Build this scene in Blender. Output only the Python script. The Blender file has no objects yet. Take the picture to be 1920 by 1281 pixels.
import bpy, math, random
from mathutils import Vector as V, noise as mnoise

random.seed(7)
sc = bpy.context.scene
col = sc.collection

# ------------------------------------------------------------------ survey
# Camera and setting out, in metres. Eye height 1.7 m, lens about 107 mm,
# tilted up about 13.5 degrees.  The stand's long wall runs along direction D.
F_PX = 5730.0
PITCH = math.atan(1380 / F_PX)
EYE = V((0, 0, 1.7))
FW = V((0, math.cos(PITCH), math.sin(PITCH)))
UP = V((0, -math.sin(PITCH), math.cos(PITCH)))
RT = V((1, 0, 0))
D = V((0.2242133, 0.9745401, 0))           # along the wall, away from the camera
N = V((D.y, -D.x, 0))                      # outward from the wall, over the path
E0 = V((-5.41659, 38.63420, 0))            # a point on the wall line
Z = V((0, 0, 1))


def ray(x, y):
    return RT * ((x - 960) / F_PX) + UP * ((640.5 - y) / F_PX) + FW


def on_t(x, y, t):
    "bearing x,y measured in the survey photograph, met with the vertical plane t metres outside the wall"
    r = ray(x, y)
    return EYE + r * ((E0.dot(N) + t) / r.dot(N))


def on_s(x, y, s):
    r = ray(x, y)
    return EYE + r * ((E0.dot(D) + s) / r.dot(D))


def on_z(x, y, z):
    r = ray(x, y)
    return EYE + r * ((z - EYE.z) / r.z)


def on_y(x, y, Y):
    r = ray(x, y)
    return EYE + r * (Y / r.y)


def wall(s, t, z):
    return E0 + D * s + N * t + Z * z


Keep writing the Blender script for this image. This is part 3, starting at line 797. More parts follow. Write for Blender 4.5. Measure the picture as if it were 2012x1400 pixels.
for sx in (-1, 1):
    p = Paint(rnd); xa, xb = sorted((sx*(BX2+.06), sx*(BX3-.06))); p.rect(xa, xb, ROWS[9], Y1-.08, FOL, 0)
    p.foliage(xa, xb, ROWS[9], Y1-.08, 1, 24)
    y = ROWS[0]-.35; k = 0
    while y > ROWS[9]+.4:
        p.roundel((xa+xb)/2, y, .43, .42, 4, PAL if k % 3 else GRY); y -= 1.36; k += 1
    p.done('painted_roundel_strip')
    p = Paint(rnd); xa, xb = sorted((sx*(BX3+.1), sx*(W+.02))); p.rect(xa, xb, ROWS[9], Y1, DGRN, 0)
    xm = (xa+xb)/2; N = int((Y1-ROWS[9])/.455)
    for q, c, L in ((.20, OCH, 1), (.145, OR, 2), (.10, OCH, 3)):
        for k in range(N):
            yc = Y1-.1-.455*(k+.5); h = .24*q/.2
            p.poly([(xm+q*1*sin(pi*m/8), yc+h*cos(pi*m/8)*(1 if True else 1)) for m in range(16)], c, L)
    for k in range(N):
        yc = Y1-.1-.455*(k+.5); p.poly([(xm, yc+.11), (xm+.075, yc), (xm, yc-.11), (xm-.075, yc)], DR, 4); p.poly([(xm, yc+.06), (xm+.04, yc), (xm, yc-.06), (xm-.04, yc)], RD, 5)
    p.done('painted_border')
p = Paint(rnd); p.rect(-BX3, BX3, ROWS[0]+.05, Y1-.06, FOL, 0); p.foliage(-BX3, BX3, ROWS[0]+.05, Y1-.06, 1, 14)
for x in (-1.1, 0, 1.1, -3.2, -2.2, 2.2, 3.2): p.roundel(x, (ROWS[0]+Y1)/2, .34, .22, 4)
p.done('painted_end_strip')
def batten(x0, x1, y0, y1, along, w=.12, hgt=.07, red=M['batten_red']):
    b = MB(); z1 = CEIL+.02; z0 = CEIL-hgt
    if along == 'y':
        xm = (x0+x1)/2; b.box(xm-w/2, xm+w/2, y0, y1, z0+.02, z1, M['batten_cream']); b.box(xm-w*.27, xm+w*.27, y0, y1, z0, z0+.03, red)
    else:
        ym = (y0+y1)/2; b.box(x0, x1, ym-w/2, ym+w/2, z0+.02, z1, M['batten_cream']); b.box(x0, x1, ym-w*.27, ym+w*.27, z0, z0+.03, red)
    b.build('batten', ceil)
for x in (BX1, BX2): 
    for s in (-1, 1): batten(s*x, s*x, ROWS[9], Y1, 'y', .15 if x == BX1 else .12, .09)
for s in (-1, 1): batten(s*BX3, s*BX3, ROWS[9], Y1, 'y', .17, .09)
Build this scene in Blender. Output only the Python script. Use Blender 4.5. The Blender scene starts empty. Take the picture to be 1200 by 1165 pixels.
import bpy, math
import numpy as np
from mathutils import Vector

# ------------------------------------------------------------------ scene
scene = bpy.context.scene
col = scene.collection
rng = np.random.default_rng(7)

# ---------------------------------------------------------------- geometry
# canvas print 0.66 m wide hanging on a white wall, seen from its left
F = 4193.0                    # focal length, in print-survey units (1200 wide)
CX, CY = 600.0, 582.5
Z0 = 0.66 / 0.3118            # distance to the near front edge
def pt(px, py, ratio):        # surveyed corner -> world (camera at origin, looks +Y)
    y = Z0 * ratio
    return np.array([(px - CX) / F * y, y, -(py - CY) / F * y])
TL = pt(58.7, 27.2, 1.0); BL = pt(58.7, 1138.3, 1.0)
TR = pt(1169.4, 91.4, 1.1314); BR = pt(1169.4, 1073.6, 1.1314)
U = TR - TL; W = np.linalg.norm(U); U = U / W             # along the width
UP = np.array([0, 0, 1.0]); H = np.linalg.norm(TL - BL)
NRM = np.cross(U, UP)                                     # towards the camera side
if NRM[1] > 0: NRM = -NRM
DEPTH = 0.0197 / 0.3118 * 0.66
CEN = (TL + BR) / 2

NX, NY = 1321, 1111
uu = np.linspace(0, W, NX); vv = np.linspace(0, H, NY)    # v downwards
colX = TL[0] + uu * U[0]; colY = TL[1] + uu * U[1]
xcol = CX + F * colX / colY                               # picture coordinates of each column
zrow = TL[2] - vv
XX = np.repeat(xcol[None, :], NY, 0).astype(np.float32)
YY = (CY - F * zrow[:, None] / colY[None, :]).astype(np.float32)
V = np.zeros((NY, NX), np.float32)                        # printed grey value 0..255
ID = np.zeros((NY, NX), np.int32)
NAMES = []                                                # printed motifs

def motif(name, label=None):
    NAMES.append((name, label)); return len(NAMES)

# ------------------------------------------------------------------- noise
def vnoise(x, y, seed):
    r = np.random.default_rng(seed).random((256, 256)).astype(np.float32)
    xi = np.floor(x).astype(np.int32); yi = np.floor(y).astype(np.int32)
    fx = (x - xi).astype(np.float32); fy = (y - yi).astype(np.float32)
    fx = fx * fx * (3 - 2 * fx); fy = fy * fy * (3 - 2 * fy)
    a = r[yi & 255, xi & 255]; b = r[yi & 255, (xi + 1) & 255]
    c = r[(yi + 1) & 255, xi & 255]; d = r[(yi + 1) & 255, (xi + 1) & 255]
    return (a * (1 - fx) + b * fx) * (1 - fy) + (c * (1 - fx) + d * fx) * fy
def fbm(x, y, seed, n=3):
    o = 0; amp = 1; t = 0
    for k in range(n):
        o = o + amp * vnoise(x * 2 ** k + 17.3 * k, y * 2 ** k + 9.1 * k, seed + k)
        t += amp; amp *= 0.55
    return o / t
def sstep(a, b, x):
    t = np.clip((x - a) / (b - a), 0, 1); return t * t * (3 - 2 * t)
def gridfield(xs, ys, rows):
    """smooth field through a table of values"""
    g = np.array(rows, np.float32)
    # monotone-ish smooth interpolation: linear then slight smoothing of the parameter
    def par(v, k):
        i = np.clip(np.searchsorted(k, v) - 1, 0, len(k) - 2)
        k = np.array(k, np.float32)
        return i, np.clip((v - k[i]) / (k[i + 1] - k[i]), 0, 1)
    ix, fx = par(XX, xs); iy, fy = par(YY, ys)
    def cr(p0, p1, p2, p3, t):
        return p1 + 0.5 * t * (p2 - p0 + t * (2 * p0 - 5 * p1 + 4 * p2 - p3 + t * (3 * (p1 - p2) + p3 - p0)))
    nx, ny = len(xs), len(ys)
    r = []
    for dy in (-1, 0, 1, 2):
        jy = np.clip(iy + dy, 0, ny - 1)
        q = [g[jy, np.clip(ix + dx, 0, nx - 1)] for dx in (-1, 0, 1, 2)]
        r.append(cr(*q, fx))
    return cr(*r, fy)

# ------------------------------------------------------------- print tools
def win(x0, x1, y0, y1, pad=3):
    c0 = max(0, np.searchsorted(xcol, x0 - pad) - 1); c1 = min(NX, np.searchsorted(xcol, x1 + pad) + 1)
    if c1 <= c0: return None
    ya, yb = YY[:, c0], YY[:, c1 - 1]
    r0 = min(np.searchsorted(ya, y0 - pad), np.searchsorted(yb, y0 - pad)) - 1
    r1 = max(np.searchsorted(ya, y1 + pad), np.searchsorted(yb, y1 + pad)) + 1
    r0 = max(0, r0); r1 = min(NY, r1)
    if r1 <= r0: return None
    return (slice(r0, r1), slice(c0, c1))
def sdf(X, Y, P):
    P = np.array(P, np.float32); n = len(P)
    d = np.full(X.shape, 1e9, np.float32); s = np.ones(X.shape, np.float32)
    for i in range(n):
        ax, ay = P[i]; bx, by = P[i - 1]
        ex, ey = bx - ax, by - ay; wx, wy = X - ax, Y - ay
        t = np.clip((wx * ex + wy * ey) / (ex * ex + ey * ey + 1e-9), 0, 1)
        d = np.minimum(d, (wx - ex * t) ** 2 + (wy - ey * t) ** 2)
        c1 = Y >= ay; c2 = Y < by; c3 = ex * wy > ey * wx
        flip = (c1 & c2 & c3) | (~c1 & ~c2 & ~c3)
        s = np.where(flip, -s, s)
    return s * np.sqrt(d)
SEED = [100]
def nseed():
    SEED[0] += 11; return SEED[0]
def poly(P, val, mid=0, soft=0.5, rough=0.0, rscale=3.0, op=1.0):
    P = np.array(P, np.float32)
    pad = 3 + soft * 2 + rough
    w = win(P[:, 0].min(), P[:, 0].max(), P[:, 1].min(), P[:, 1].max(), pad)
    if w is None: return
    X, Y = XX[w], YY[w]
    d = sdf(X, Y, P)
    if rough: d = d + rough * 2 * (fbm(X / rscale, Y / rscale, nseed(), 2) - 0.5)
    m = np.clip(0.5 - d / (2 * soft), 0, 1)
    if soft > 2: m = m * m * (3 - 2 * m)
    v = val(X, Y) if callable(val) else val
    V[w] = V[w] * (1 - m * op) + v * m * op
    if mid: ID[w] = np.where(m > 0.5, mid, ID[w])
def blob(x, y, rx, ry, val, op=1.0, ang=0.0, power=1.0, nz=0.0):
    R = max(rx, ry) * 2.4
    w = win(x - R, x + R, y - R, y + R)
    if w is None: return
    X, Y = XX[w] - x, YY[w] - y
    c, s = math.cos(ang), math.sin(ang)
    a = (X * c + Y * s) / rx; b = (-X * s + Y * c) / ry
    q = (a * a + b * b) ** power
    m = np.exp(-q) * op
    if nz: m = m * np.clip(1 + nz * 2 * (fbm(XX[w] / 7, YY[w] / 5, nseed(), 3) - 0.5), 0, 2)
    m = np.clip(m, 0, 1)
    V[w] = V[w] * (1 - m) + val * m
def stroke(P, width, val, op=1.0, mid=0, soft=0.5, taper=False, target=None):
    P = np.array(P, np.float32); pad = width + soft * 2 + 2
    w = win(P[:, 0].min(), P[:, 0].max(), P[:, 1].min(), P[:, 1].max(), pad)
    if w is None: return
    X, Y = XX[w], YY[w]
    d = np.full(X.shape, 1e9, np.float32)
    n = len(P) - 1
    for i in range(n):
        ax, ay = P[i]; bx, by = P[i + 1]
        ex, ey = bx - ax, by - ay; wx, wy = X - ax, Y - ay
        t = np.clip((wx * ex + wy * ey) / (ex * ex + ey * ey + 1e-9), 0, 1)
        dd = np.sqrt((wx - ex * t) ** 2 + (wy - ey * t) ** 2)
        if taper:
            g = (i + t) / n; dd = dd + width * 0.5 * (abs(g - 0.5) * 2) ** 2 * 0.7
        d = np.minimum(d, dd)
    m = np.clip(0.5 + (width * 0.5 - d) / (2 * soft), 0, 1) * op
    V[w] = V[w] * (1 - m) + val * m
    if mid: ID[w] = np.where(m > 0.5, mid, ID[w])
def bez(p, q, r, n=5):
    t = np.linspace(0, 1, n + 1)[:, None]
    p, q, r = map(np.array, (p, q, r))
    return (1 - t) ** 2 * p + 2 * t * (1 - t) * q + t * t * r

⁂

▸ **Short task**: Print from the first line through the line that contains "col = sc.collection", please, including both, and leave out every line outside that stretch.

▸ **Complete response**:
Build this scene in Blender. Output only the Python script. The Blender file has no objects yet. Take the picture to be 1920 by 1281 pixels.
import bpy, math, random
from mathutils import Vector as V, noise as mnoise

random.seed(7)
sc = bpy.context.scene
col = sc.collection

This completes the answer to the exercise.